#### TO BE DONE:
Starting with the first line of the data below, copy each line up to and including the one containing "return np.clip(.30+.62*side+frnt-.26*back-.55*burn, .06, .93)". Pictures stay out.

#### GIVEN MATERIAL:
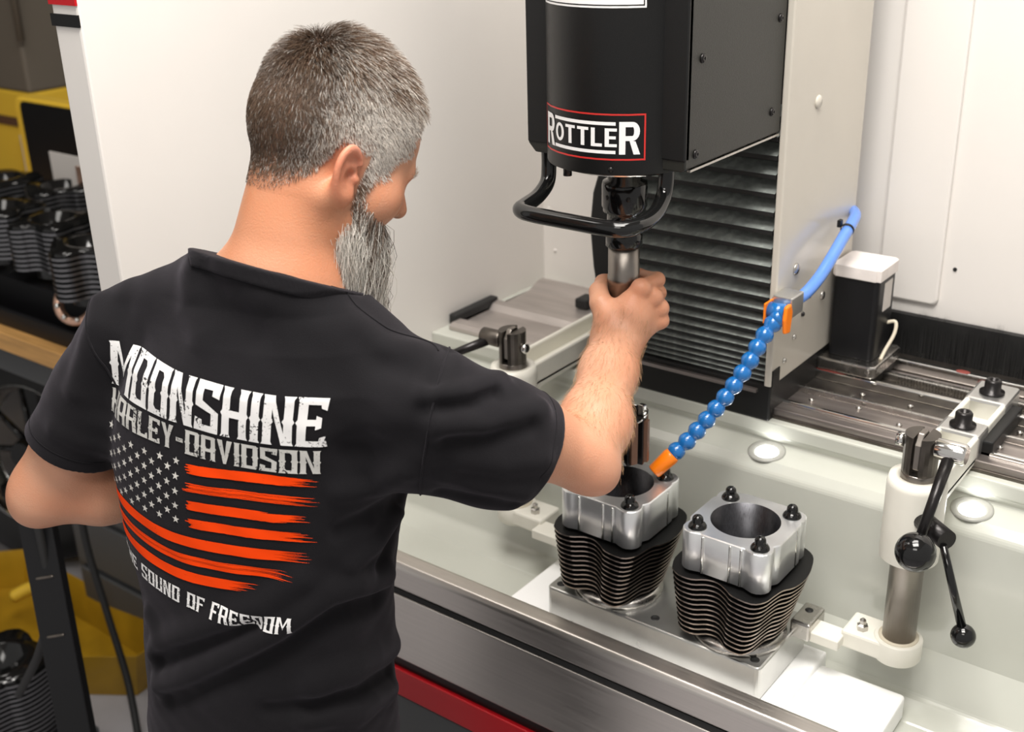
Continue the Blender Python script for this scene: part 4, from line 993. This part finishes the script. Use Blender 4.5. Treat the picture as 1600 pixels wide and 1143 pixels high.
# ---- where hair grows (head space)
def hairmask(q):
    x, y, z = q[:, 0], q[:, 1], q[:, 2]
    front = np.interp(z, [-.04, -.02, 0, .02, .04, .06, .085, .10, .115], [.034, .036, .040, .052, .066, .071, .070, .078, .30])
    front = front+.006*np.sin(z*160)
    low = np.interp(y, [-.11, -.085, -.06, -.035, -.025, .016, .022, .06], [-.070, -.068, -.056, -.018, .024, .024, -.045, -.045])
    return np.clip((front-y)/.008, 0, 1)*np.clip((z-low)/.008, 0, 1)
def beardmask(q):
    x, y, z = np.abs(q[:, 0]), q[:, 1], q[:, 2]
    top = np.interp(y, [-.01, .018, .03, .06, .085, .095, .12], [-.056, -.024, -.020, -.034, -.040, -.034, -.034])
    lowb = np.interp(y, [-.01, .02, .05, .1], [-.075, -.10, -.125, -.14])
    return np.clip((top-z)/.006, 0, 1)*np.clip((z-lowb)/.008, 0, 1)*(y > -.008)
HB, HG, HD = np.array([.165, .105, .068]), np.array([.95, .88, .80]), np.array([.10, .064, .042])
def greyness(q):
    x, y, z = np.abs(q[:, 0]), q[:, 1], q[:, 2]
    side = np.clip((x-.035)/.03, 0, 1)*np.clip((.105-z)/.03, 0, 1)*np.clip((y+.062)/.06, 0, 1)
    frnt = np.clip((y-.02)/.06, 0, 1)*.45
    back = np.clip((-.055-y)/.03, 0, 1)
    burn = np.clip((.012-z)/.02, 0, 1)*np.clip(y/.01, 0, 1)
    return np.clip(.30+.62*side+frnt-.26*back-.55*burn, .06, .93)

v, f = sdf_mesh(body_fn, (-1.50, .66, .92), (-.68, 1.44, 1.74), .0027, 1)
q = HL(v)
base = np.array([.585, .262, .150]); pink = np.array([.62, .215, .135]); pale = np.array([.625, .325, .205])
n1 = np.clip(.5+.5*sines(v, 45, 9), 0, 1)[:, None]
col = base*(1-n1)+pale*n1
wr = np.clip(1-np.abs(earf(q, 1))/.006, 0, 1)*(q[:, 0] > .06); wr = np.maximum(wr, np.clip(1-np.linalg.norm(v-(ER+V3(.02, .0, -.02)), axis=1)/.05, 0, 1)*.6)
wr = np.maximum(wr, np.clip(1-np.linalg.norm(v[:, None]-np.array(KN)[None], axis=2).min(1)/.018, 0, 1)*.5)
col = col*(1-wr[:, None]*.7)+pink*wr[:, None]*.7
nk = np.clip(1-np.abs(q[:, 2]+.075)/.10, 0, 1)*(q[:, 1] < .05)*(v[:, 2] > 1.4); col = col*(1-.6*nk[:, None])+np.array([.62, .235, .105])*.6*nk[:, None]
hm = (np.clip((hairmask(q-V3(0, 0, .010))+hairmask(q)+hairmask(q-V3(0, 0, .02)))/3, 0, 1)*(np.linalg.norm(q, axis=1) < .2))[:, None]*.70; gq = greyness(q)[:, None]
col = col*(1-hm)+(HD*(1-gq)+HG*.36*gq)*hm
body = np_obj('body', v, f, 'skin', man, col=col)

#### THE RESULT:
Continue the Blender Python script for this scene: part 4, from line 993. This part finishes the script. Use Blender 4.5. Treat the picture as 1600 pixels wide and 1143 pixels high.
# ---- where hair grows (head space)
def hairmask(q):
    x, y, z = q[:, 0], q[:, 1], q[:, 2]
    front = np.interp(z, [-.04, -.02, 0, .02, .04, .06, .085, .10, .115], [.034, .036, .040, .052, .066, .071, .070, .078, .30])
    front = front+.006*np.sin(z*160)
    low = np.interp(y, [-.11, -.085, -.06, -.035, -.025, .016, .022, .06], [-.070, -.068, -.056, -.018, .024, .024, -.045, -.045])
    return np.clip((front-y)/.008, 0, 1)*np.clip((z-low)/.008, 0, 1)
def beardmask(q):
    x, y, z = np.abs(q[:, 0]), q[:, 1], q[:, 2]
    top = np.interp(y, [-.01, .018, .03, .06, .085, .095, .12], [-.056, -.024, -.020, -.034, -.040, -.034, -.034])
    lowb = np.interp(y, [-.01, .02, .05, .1], [-.075, -.10, -.125, -.14])
    return np.clip((top-z)/.006, 0, 1)*np.clip((z-lowb)/.008, 0, 1)*(y > -.008)
HB, HG, HD = np.array([.165, .105, .068]), np.array([.95, .88, .80]), np.array([.10, .064, .042])
def greyness(q):
    x, y, z = np.abs(q[:, 0]), q[:, 1], q[:, 2]
    side = np.clip((x-.035)/.03, 0, 1)*np.clip((.105-z)/.03, 0, 1)*np.clip((y+.062)/.06, 0, 1)
    frnt = np.clip((y-.02)/.06, 0, 1)*.45
    back = np.clip((-.055-y)/.03, 0, 1)
    burn = np.clip((.012-z)/.02, 0, 1)*np.clip(y/.01, 0, 1)
    return np.clip(.30+.62*side+frnt-.26*back-.55*burn, .06, .93)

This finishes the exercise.